Gas markets in the UK are a good example of multiple reciprocal and unintended government failures. Allowing the appearance of competition, for instance, with a largely pointless price cap above equilibrium, encouraged firms into the market and did create a degree of dynamic efficiency. This emphasised low costs. Low costs meant low storage. When wholesale gas prices inevitably went up, smaller companies went bust, returning customers to larger companies with storage, but given that this storage was not enough, and that there was a gas price cap, government opted to subsidise consumers to be able to afford the higher prices, and to encourage self-rationing. This in turn encourages the gas companies to add the subsidy in part to the price, on the basis that consumers can afford a higher price, and to operate at or near the cap.

A government windfall tax on the profits of energy companies would do nothing to encourage storage, and regulators (assuming that there is no issue of regulatory capture) cannot order shareholders to create more investment.

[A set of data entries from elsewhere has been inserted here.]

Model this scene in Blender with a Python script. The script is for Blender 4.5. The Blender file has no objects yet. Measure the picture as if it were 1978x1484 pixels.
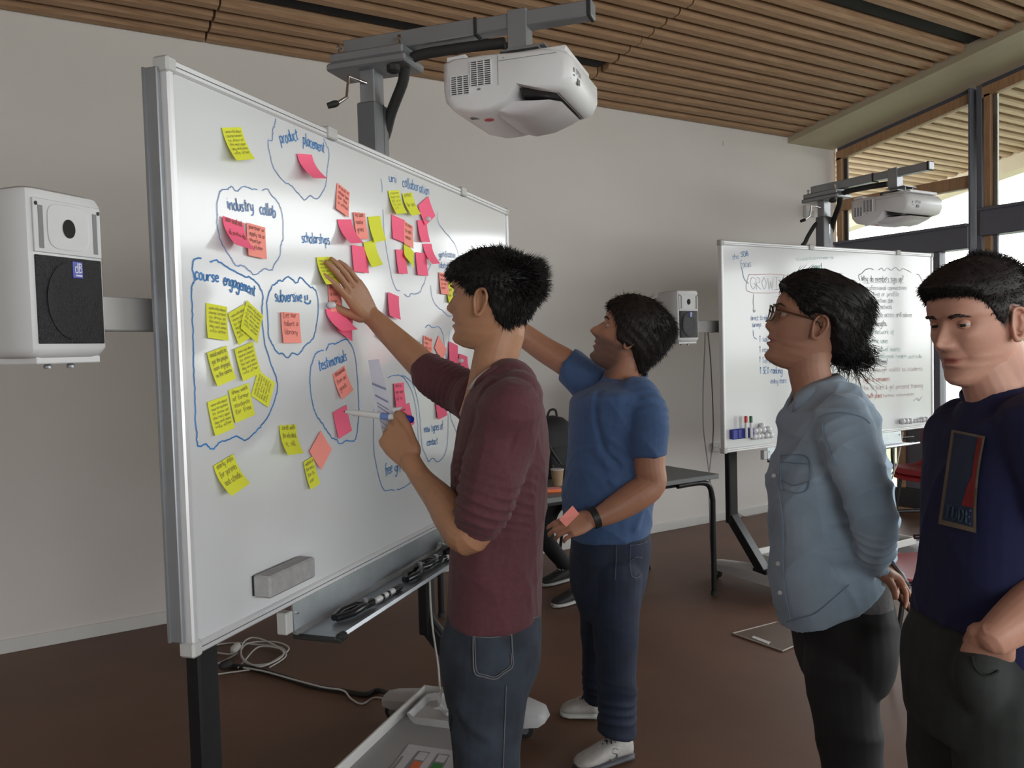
import bpy, bmesh, math, random
import numpy as np
from mathutils import Matrix, Vector, noise
random.seed(7)
SC = bpy.context.scene
COL = SC.collection
# ---------------------------------------------------------------- camera, sky, exposure
CAM_H = 1.52
RM = np.array([[0.85, 0.047, -0.525], [-0.526, 0.023, -0.85], [-0.027, 0.999, 0.044]])
_u, _s, _v = np.linalg.svd(RM); RM = _u @ _v
FPX = 1600.0
cam = bpy.data.cameras.new('camera'); co = bpy.data.objects.new('camera', cam); COL.objects.link(co)
cam.sensor_width = 36.0; cam.lens = FPX / 1978 * 36.0; cam.clip_start = 0.05; cam.clip_end = 400
m4 = Matrix.Identity(4)
for i in range(3):
    for j in range(3): m4[i][j] = RM[i, j]
m4[2][3] = CAM_H
co.matrix_world = m4
SC.camera = co
w = bpy.data.worlds.new('overcast_sky'); SC.world = w; w.use_nodes = True
nt = w.node_tree; bg = nt.nodes['Background']
tc = nt.nodes.new('ShaderNodeTexCoord'); sx = nt.nodes.new('ShaderNodeSeparateXYZ'); rmp = nt.nodes.new('ShaderNodeValToRGB')
nt.links.new(tc.outputs['Generated'], sx.inputs[0]); nt.links.new(sx.outputs['Z'], rmp.inputs[0])
rmp.color_ramp.elements[0].position = 0.0; rmp.color_ramp.elements[0].color = (1.0, 0.985, 1.0, 1)
rmp.color_ramp.elements[1].position = 0.8; rmp.color_ramp.elements[1].color = (0.94, 0.96, 1.0, 1)
nt.links.new(rmp.outputs[0], bg.inputs['Color']); bg.inputs['Strength'].default_value = 6.2
vs = SC.view_settings
SC.display_settings.display_device = 'sRGB'
vs.view_transform = 'Standard'; vs.look = 'None'; vs.exposure = 0.17; vs.gamma = 1.0; vs.use_curve_mapping = False
SC.cycles.max_bounces = 7; SC.cycles.diffuse_bounces = 5; SC.cycles.caustics_reflective = False; SC.cycles.caustics_refractive = False
SC.cycles.sample_clamp_indirect = 4.0
def portal(loc, rot, sxx, syy, name='window_portal'):
    L = bpy.data.lights.new(name, 'AREA'); L.shape = 'RECTANGLE'; L.size = sxx; L.size_y = syy
    L.cycles.is_portal = True
    o = bpy.data.objects.new(name, L); o.location = loc; o.rotation_euler = rot; COL.objects.link(o)
portal((6.95, 1.0, 1.75), (0, math.radians(90), 0), 3.6, 8.2)
portal((2.0, -3.45, 1.72), (math.radians(90), 0, 0), 8.1, 2.0)

# ---------------------------------------------------------------- measuring helpers
CC = np.array([0, 0, CAM_H])
def ray(x, y):
    r = RM @ np.array([x - 989.0, -(y - 742.0), -FPX]); return r / FPX      # unit depth along the view axis
def P(x, y, d): return CC + ray(x, y) * d
def meet(x, y, n, d):
    r = ray(x, y); n = np.asarray(n, float); return CC + r * ((d - n @ CC) / (n @ r))
FWD = RM @ np.array([0, 0, -1.0]); RGT = RM @ np.array([1.0, 0, 0]); UPV = RM @ np.array([0, 1.0, 0])
def depth(p): return float((np.asarray(p) - CC) @ FWD)

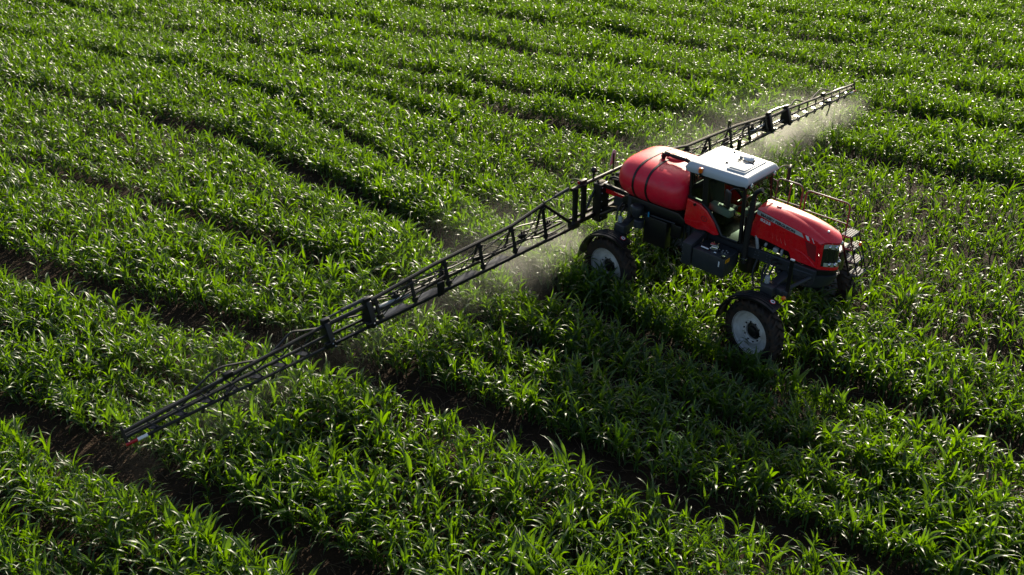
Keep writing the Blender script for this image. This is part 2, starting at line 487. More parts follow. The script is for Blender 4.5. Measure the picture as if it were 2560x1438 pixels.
def box(bm, c, s, rot=(0, 0, 0), bev=0.0, seg=2, mi=0):
    t = bmesh.new()
    bmesh.ops.create_cube(t, size=1, matrix=Matrix.Diagonal((*s, 1)))
    if bev: bmesh.ops.bevel(t, geom=list(t.edges), offset=bev, segments=seg, affect='EDGES', profile=0.5)
    bmesh.ops.transform(t, matrix=Matrix.Translation(c) @ Euler(rot).to_matrix().to_4x4(), verts=t.verts)
    merge(bm, t, mi); t.free(); return bm


def merge(bm, t, mi=0):
    vm = {v: bm.verts.new(v.co) for v in t.verts}
    for f in t.faces:
        try:
            nf = bm.faces.new([vm[v] for v in f.verts]); nf.material_index = mi
        except ValueError: pass


def span(bm, a, b, w, h, bev=0.006, up=(0, 0, 1)):
    """A rectangular bar from a to b (w across, h along 'up')."""
    a = Vector(a); b = Vector(b); d = b - a; x = d.normalized(); z = Vector(up); y = z.cross(x)
    if y.length < 1e-4: y = Vector((0, 1, 0))
    y.normalize(); z = x.cross(y)
    M = Matrix.Translation((a + b) / 2) @ Matrix((x, y, z)).transposed().to_4x4()
    t = bmesh.new(); bmesh.ops.create_cube(t, size=1, matrix=Matrix.Diagonal((d.length, w, h, 1)))
    if bev: bmesh.ops.bevel(t, geom=list(t.edges), offset=min(bev, w * .3, h * .3), segments=1, affect='EDGES')
    bmesh.ops.transform(t, matrix=M, verts=t.verts); merge(bm, t); t.free(); return bm


def smooth_path(P, n=8):
    P = [Vector(p) for p in P]
    if len(P) < 3: return P
    out = []
    for i in range(len(P) - 1):
        p0 = P[max(i - 1, 0)]; p1 = P[i]; p2 = P[i + 1]; p3 = P[min(i + 2, len(P) - 1)]
        for k in range(n):
            t = k / n
            out.append(0.5 * ((2 * p1) + (p2 - p0) * t + (2 * p0 - 5 * p1 + 4 * p2 - p3) * t * t + (3 * p1 - p0 - 3 * p2 + p3) * t ** 3))
    out.append(P[-1]); return out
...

The possibility arises that, in fact, gas company shareholders may simply sell their shares, and gas companies themselves might leave the market, forcing the government to renationalise, should wholesale prices rise further.

One final form of government activity designed to accommodate failings in markets might come in the form of the provision of information, licensing, or regulation to reassure customers and to cope with the problem of asymmetric information. In an age of information, this is a service which, though valuable, might at least be said to suffer from diminishing marginal returns to public investment unless government could guarantee an absolutely respected and high quality of unbiased information.

Optimal allocation of resources cannot therefore be guaranteed by government intervention, or at least by government intervention predicated on the idea that allocative efficiency is the main aim of the provision of goods and services.